/ 11 December 2006

Pressure builds for top Soweto coaches

Standing in the lobby of the Protea Hotel at the Wanderers on Saturday morning, I bumped into Orlando Pirates coach Milutin Sredojevic, as the Bucs squad had camped there overnight ahead of the Soweto derby against Kaizer Chiefs at the FNB Stadium on Saturday.

He was looking relaxed before the biggest game of his coaching career to date, and I asked him how he handled the pressure so well.

“Pressure? This is not pressure,” the Serbian said with a smile. “I was in the Balkan War and watched as bombs came down around me — that is pressure.”

You have to admit he has a point.

But although he coolly dismissed any feelings of anxiety prior to the match, the heat would have been turned up a notch after a game in which his side well and truly threw away two vital Castle Premiership points with a 1-1 draw.

Pirates dominated but once again their frailties in the final third of the pitch proved their undoing. Their failure to add to Benedict Vilakazi’s early strike as chance after chance went begging invited belief in the Chiefs camp that they could equalise and earn an unlikely point.
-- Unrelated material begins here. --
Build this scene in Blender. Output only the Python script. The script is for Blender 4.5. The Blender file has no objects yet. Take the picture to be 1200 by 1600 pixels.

In truth, Amakhosi were dreadful and deserved nothing from the game, but Shaun Bartlett’s late, late header almost certainly saved coach Ernst Middendorp’s job — for now — and heaped the pressure on his opposite number at Pirates, Sredojevic.

Never in recent times have the jobs of coaches of both Soweto giants been under so much threat this early in the season. The fact that both could lose their jobs before the year is out is staggering.

Middendorp believes there is an internal club plot to oust him, and has accused certain players of being involved. It appears, from what I have heard from within the camp, that this is little more than paranoia from a man desperate to seek answers on why he has failed to ignite a squad who have won two of the past three league titles.

And Sredojevic has just about the perfect team, from goalkeeper to the midfield, but despite searching the length and breadth of Africa, he has failed to find a striker to convert regularly the numerous chances his creative midfield lay on for them.

Just as Stuart Baxter was largely undone as Bafana Bafana coach by failing to find an answer to his fullback problems, Sredojevic looks likely to suffer from the fact that his team outplay their opponents all over the park — except in the six-yard box.

I am not a fan of chopping and changing coaches and would like to see both men given until the end of the season to turn things around — especially Sredojevic. He has proven himself a fighter before, but it remains to be seen whether he has enough to dodge a bullet this time round.